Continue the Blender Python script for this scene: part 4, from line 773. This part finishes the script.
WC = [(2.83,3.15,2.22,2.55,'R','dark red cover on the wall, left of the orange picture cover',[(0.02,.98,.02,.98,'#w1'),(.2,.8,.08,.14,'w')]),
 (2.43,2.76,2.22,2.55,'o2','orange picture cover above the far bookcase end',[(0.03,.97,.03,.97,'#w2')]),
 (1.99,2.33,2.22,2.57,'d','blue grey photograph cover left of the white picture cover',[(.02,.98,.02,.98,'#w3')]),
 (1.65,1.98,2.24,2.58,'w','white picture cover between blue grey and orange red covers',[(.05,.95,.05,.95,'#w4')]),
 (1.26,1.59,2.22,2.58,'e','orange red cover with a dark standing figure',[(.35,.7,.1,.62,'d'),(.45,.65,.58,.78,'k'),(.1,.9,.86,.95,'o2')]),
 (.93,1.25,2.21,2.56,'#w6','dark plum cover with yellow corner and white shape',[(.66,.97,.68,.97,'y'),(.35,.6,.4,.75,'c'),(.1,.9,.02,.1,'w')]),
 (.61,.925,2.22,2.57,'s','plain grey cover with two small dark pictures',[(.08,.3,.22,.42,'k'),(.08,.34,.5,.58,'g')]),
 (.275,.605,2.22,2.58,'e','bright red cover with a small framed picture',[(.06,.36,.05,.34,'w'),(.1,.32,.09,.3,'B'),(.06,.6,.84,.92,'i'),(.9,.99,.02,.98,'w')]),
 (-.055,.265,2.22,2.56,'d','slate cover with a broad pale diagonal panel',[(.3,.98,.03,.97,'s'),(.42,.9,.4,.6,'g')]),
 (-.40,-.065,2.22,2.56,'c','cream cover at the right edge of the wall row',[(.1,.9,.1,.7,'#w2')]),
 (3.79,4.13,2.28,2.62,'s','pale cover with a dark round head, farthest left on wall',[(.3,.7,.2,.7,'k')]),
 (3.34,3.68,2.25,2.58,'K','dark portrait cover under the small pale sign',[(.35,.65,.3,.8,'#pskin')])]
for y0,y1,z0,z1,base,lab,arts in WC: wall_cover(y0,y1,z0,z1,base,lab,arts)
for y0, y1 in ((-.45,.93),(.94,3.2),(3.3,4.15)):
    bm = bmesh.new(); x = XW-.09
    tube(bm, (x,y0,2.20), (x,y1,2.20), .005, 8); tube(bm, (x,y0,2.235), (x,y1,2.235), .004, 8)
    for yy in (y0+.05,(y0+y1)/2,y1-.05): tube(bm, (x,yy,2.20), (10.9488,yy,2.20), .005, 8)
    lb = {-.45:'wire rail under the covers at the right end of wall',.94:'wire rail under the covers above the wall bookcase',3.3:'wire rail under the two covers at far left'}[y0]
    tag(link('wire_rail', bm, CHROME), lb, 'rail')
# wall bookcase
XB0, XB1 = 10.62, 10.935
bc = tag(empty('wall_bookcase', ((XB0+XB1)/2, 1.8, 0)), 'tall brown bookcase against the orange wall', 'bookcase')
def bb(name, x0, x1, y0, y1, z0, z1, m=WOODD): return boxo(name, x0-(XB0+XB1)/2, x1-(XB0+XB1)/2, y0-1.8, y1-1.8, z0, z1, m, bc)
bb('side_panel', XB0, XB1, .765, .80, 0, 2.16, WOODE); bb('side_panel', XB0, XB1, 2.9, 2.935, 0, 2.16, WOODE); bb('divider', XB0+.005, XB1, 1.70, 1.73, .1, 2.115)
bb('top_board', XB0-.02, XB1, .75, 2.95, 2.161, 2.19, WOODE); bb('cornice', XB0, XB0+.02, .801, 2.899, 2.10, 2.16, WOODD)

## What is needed
Transcribe the full listing above without leaving anything out.

## Written answer
Continue the Blender Python script for this scene: part 4, from line 773. This part finishes the script.
WC = [(2.83,3.15,2.22,2.55,'R','dark red cover on the wall, left of the orange picture cover',[(0.02,.98,.02,.98,'#w1'),(.2,.8,.08,.14,'w')]),
 (2.43,2.76,2.22,2.55,'o2','orange picture cover above the far bookcase end',[(0.03,.97,.03,.97,'#w2')]),
 (1.99,2.33,2.22,2.57,'d','blue grey photograph cover left of the white picture cover',[(.02,.98,.02,.98,'#w3')]),
 (1.65,1.98,2.24,2.58,'w','white picture cover between blue grey and orange red covers',[(.05,.95,.05,.95,'#w4')]),
 (1.26,1.59,2.22,2.58,'e','orange red cover with a dark standing figure',[(.35,.7,.1,.62,'d'),(.45,.65,.58,.78,'k'),(.1,.9,.86,.95,'o2')]),
 (.93,1.25,2.21,2.56,'#w6','dark plum cover with yellow corner and white shape',[(.66,.97,.68,.97,'y'),(.35,.6,.4,.75,'c'),(.1,.9,.02,.1,'w')]),
 (.61,.925,2.22,2.57,'s','plain grey cover with two small dark pictures',[(.08,.3,.22,.42,'k'),(.08,.34,.5,.58,'g')]),
 (.275,.605,2.22,2.58,'e','bright red cover with a small framed picture',[(.06,.36,.05,.34,'w'),(.1,.32,.09,.3,'B'),(.06,.6,.84,.92,'i'),(.9,.99,.02,.98,'w')]),
 (-.055,.265,2.22,2.56,'d','slate cover with a broad pale diagonal panel',[(.3,.98,.03,.97,'s'),(.42,.9,.4,.6,'g')]),
 (-.40,-.065,2.22,2.56,'c','cream cover at the right edge of the wall row',[(.1,.9,.1,.7,'#w2')]),
 (3.79,4.13,2.28,2.62,'s','pale cover with a dark round head, farthest left on wall',[(.3,.7,.2,.7,'k')]),
 (3.34,3.68,2.25,2.58,'K','dark portrait cover under the small pale sign',[(.35,.65,.3,.8,'#pskin')])]
for y0,y1,z0,z1,base,lab,arts in WC: wall_cover(y0,y1,z0,z1,base,lab,arts)
for y0, y1 in ((-.45,.93),(.94,3.2),(3.3,4.15)):
    bm = bmesh.new(); x = XW-.09
    tube(bm, (x,y0,2.20), (x,y1,2.20), .005, 8); tube(bm, (x,y0,2.235), (x,y1,2.235), .004, 8)
    for yy in (y0+.05,(y0+y1)/2,y1-.05): tube(bm, (x,yy,2.20), (10.9488,yy,2.20), .005, 8)
    lb = {-.45:'wire rail under the covers at the right end of wall',.94:'wire rail under the covers above the wall bookcase',3.3:'wire rail under the two covers at far left'}[y0]
    tag(link('wire_rail', bm, CHROME), lb, 'rail')
# wall bookcase
XB0, XB1 = 10.62, 10.935
bc = tag(empty('wall_bookcase', ((XB0+XB1)/2, 1.8, 0)), 'tall brown bookcase against the orange wall', 'bookcase')
def bb(name, x0, x1, y0, y1, z0, z1, m=WOODD): return boxo(name, x0-(XB0+XB1)/2, x1-(XB0+XB1)/2, y0-1.8, y1-1.8, z0, z1, m, bc)
bb('side_panel', XB0, XB1, .765, .80, 0, 2.16, WOODE); bb('side_panel', XB0, XB1, 2.9, 2.935, 0, 2.16, WOODE); bb('divider', XB0+.005, XB1, 1.70, 1.73, .1, 2.115)
bb('top_board', XB0-.02, XB1, .75, 2.95, 2.161, 2.19, WOODE); bb('cornice', XB0, XB0+.02, .801, 2.899, 2.10, 2.16, WOODD)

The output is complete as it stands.